(Material supplied)

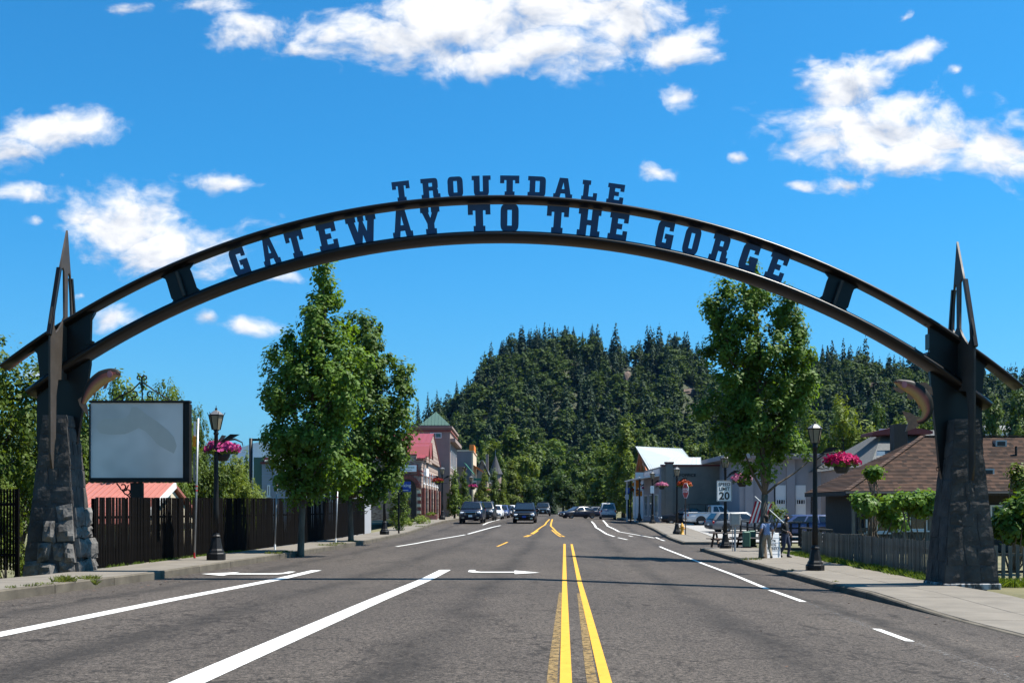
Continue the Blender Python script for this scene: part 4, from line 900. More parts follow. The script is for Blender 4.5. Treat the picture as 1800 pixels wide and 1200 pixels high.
# stop sign seen almost edge-on
def stop_sign():
    Y = 79; p = W3(1205, 945, Y); z = side_z(p.x, Y); r_ = thing('stop_sign', 'red stop sign seen nearly edge-on by the orange basket', 'sign', (p.x, Y, z)); h = W3(1205, 862, Y).z - z
    MB().bar((0, 0, 0), (0, 0, h + .4), .06).build('post', M['rusty_brown'], r_)
    oc = [(.52 * math.cos(R(22.5 + 45 * k)), .52 * math.sin(R(22.5 + 45 * k))) for k in range(8)]
    fr = FR((.0, -.05, h), R(-76)); flat_poly('panel', [[(a * 1.08, b * 1.08) for a, b in oc]], M['sign_white'], r_, .01, fr)
    flat_poly('face', [oc], M['sign_red'], r_, .006, fr @ Matrix.Translation((0, 0, .008))); text('lettering', 'STOP', .42, M['sign_white'], r_, fr @ Matrix.Translation((0, 0, .013)), .003, .008)
stop_sign()
def blue_parking():
    Y = 72.5; c = W3(696, 854, Y); p = W3(701, 936, Y); z = gz(p.x, Y); r_ = thing('parking_sign', 'blue public parking sign on a dark post beside the hedge', 'sign', (p.x, Y, z))
    o = Vector((p.x, Y, z)); k = Y / 2000
    MB(o).box((p.x, Y, (z + c.z + .2) / 2), (.1, .08, c.z - z + .2)).build('post', M['black_metal'], r_)
    f = lambda px, py: W3(px, py, Y) - o
    a = f(667, 846); b = f(722, 864); cx = (a.x + b.x) / 2; w = b.x - a.x; h = a.z - b.z
    MB().box((cx, -.06, (a.z + b.z) / 2), (w, .02, h)).build('panel', M['sign_blue'], r_)
    fr = FR((0, -.075, (a.z + b.z) / 2 + .02))
    text('lettering', 'FREE', .30, M['sign_white'], r_, FR((a.x + .50, -.075, (a.z + b.z) / 2 + .08)), .004, .003); text('lettering', 'Parking', .30, M['sign_white'], r_, FR((b.x - .42, -.075, (a.z + b.z) / 2 + .08)), .004, .003)
    cir = [(.2 * math.cos(R(20 * i)), .2 * math.sin(R(20 * i))) for i in range(18)]
    flat_poly('emblem', [cir], M['sign_white'], r_, .004, FR((cx + .05, -.075, (a.z + b.z) / 2))); text('lettering', 'P', .3, M['sign_blue'], r_, FR((cx + .05, -.079, (a.z + b.z) / 2)), .004, .01)
    MB().box((b.x - .4, -.073, b.z + .1), (.5, .004, .04)).build('arrow', M['sign_white'], r_)
    MB(o).box(W3(706, 862, Y) + Vector((0, -.12, 0)), (.16, .1, .5)).build('bracket_box', M['black_metal'], r_)
    g = f(692, 837); r2 = thing('street_name_sign', 'small green avenue sign above the blue parking sign', 'sign', o + Vector((f(692, 0).x, 0, f(692, 847).z)))
    MB().box((0, 0, .32), (.06, .04, .64)).build('stem', M['black_metal'], r2); MB().box((0, -.04, .4), (.36, .015, .42)).build('panel', M['sign_green'], r2); text('lettering', 'Av', .22, M['sign_white'], r2, FR((0, -.052, .4)), .004)
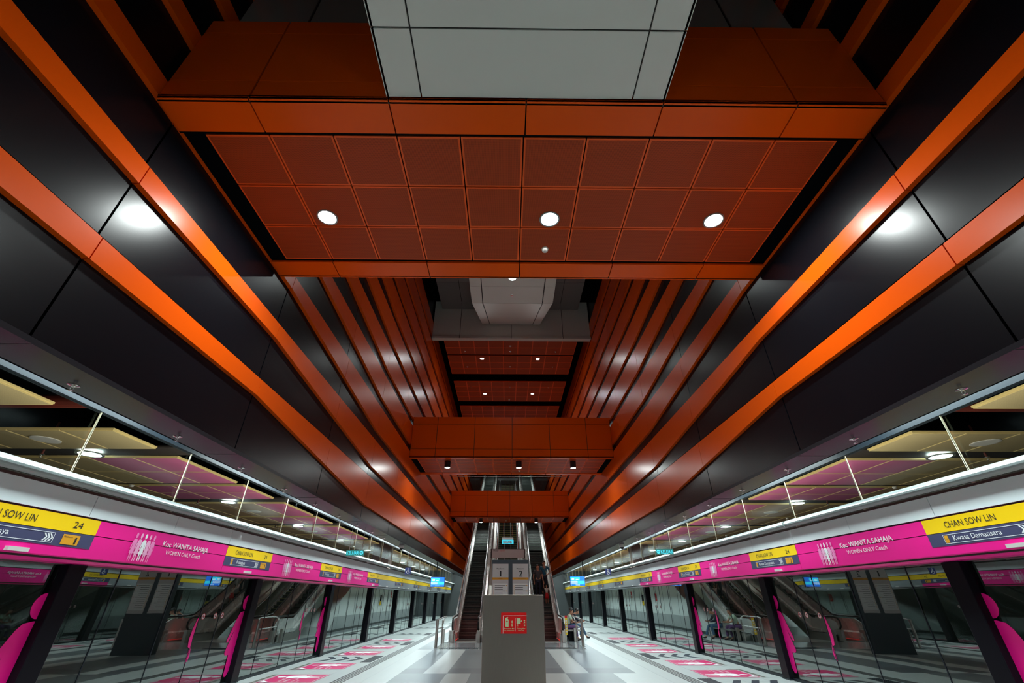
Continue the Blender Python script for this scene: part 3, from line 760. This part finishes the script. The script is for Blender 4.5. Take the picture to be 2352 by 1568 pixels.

(Task directions) Using the data above, print every line exactly, omitting pictures.

(Correct result)
Continue the Blender Python script for this scene: part 4, from line 900. More parts follow. The script is for Blender 4.5. Treat the picture as 1800 pixels wide and 1200 pixels high.
# stop sign seen almost edge-on
def stop_sign():
    Y = 79; p = W3(1205, 945, Y); z = side_z(p.x, Y); r_ = thing('stop_sign', 'red stop sign seen nearly edge-on by the orange basket', 'sign', (p.x, Y, z)); h = W3(1205, 862, Y).z - z
    MB().bar((0, 0, 0), (0, 0, h + .4), .06).build('post', M['rusty_brown'], r_)
    oc = [(.52 * math.cos(R(22.5 + 45 * k)), .52 * math.sin(R(22.5 + 45 * k))) for k in range(8)]
    fr = FR((.0, -.05, h), R(-76)); flat_poly('panel', [[(a * 1.08, b * 1.08) for a, b in oc]], M['sign_white'], r_, .01, fr)
    flat_poly('face', [oc], M['sign_red'], r_, .006, fr @ Matrix.Translation((0, 0, .008))); text('lettering', 'STOP', .42, M['sign_white'], r_, fr @ Matrix.Translation((0, 0, .013)), .003, .008)
stop_sign()
def blue_parking():
    Y = 72.5; c = W3(696, 854, Y); p = W3(701, 936, Y); z = gz(p.x, Y); r_ = thing('parking_sign', 'blue public parking sign on a dark post beside the hedge', 'sign', (p.x, Y, z))
    o = Vector((p.x, Y, z)); k = Y / 2000
    MB(o).box((p.x, Y, (z + c.z + .2) / 2), (.1, .08, c.z - z + .2)).build('post', M['black_metal'], r_)
    f = lambda px, py: W3(px, py, Y) - o
    a = f(667, 846); b = f(722, 864); cx = (a.x + b.x) / 2; w = b.x - a.x; h = a.z - b.z
    MB().box((cx, -.06, (a.z + b.z) / 2), (w, .02, h)).build('panel', M['sign_blue'], r_)
    fr = FR((0, -.075, (a.z + b.z) / 2 + .02))
    text('lettering', 'FREE', .30, M['sign_white'], r_, FR((a.x + .50, -.075, (a.z + b.z) / 2 + .08)), .004, .003); text('lettering', 'Parking', .30, M['sign_white'], r_, FR((b.x - .42, -.075, (a.z + b.z) / 2 + .08)), .004, .003)
    cir = [(.2 * math.cos(R(20 * i)), .2 * math.sin(R(20 * i))) for i in range(18)]
    flat_poly('emblem', [cir], M['sign_white'], r_, .004, FR((cx + .05, -.075, (a.z + b.z) / 2))); text('lettering', 'P', .3, M['sign_blue'], r_, FR((cx + .05, -.079, (a.z + b.z) / 2)), .004, .01)
    MB().box((b.x - .4, -.073, b.z + .1), (.5, .004, .04)).build('arrow', M['sign_white'], r_)
    MB(o).box(W3(706, 862, Y) + Vector((0, -.12, 0)), (.16, .1, .5)).build('bracket_box', M['black_metal'], r_)
    g = f(692, 837); r2 = thing('street_name_sign', 'small green avenue sign above the blue parking sign', 'sign', o + Vector((f(692, 0).x, 0, f(692, 847).z)))
    MB().box((0, 0, .32), (.06, .04, .64)).build('stem', M['black_metal'], r2); MB().box((0, -.04, .4), (.36, .015, .42)).build('panel', M['sign_green'], r2); text('lettering', 'Av', .22, M['sign_white'], r2, FR((0, -.052, .4)), .004)
Continue the Blender Python script for this scene: part 3, from line 760. This part finishes the script. The script is for Blender 4.5. Take the picture to be 2352 by 1568 pixels.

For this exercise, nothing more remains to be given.